La compagnie des Indes orientales, qui ne voulait que s’enrichir, se garda bien de donner de l’ombrage à ses sujets sur ce point. Elle avait bien appelé des chapelains pour les troupes anglaises, des pasteurs pour la population européenne, créé des évêchés dans chacune de ses présidences ; mais ordre fut donné à tout ecclésiastique de ne faire aucun prosélytisme. Quand les deux premiers missionnaires arrivèrent à Calcutta avec l’intention avouée de répandre le christianisme parmi les indigènes, on leur donna vingt quatre heures pour repartir. Ils durent se retirer dans la station danoise de Serampore, où plusieurs autres missionnaires se joignirent à eux. Le drapeau Scandinave eut donc ainsi l’honneur de couvrir de sa protection un des groupes d’hommes les plus remarquables par leurs talens, leur zèle et leur dévoûment. Ils ont ouvert les premières écoles primaires pour les Bengalais. Ils ont établi une imprimerie après avoir fait fondre les caractères propres aux différentes langues parlées dans le bassin du Gange. Ils ont composé des grammaires pour l’étude de quelques-unes de ces langues dans lesquelles ils ont traduit la Bible, et pour celle du sanscrit. Ils ont publié en bengali, qu’ils s’étaient approprié à fond, plusieurs ouvrages qui ont formé la première assise de la littérature indigène ; mais ce ne fut qu’en 1834, à une époque où la législature anglaise ouvrit les Indes à tous ceux qui voudraient y aller planter leur tente, que l’œuvre des missions chrétiennes prit un élan considérable. Tous les grands corps religieux relevant du christianisme y envoyèrent des représentans qui rivalisèrent de zèle et d’activité.

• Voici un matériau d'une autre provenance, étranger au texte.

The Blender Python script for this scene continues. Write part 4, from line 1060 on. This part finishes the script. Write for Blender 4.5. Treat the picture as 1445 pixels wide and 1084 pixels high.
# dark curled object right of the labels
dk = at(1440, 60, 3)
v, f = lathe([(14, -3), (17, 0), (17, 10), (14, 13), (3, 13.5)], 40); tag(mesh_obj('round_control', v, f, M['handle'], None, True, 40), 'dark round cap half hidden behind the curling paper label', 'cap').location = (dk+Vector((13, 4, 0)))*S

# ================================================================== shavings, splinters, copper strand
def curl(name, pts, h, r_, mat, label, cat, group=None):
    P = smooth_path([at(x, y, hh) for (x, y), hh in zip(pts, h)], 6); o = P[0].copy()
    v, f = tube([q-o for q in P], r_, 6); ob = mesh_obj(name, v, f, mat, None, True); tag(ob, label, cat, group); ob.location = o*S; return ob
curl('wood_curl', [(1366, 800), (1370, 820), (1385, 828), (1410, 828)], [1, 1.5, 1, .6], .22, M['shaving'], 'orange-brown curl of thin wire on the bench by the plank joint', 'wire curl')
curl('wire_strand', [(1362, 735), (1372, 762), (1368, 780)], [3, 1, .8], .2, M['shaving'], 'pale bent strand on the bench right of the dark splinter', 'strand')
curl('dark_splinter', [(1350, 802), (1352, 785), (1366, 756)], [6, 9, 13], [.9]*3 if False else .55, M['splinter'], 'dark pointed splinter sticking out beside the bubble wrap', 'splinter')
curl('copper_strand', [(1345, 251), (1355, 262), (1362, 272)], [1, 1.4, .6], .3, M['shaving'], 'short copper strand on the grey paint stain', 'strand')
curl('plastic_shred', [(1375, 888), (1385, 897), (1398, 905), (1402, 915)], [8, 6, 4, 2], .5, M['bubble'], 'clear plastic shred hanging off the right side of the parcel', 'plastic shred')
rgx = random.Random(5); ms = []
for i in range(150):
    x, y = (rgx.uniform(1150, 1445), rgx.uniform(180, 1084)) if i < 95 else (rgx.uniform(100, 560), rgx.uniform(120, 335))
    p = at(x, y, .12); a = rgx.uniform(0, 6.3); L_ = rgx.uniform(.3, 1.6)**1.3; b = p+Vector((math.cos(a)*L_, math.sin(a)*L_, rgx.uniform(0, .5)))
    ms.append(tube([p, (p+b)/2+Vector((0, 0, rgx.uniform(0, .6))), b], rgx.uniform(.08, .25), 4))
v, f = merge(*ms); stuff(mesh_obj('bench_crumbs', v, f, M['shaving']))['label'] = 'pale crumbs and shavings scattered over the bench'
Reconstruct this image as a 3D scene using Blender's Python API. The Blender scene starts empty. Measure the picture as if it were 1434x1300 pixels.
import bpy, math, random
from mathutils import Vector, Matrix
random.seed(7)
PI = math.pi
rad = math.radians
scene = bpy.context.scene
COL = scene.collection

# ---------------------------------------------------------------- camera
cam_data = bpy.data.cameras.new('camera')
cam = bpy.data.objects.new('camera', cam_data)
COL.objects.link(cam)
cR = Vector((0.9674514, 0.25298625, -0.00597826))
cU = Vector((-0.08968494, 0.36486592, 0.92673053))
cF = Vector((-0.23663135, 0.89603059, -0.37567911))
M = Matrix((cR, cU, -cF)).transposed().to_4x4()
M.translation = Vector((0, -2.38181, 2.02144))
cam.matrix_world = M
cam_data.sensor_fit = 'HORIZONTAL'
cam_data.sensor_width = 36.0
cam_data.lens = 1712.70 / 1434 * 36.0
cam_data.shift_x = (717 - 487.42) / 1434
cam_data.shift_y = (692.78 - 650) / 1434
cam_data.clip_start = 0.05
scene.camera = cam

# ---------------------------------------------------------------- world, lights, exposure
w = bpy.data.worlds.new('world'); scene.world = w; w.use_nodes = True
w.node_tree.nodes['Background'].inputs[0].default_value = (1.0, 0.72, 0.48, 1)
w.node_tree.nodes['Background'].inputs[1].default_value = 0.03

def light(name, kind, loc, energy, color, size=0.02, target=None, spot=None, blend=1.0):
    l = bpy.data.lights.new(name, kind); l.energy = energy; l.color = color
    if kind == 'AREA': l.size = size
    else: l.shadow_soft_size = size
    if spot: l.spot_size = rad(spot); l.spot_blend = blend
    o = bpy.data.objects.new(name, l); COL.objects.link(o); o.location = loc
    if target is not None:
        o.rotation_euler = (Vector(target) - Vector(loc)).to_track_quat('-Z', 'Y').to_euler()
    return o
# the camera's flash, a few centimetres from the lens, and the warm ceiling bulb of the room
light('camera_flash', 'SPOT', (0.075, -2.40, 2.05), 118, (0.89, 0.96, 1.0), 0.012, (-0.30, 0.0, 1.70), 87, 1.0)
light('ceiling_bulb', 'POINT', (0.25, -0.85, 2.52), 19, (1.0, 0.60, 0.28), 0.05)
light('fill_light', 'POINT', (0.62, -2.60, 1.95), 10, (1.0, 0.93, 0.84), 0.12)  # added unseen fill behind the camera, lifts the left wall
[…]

Ce mouvement, combiné avec les efforts civils du gouvernement, ne peut manquer de produire à la longue de sérieux effets. Tôt ou tard il faudra que la civilisation européenne pénètre toutes les classes de la société hindoue et l’entraîne. La lutte sera longue, opiniâtre, et, pour sauvegarder l’honneur du caractère national, on s’arrêtera d’abord à mi-chemin. Le brahmoïsme[1] en est un exemple. Cette secte, née dans le sein du brahmanisme, fait chaque jour des progrès dans les classes éclairées et indépendantes du pays. C’est un déisme fondé sur les dogmes de la religion naturelle, et auxquels se rattache la loi morale. En général, le christianisme a fait plus de progrès dans les provinces du nord-ouest que dans celles qui composent les trois anciennes présidences. Le mouvement littéraire et civilisateur y est aussi plus prononcé. On y a publié dans le courant de l’année 1868 41 romans, 253 ouvrages

  1. De Brahma Somaï, église du Dieu unique.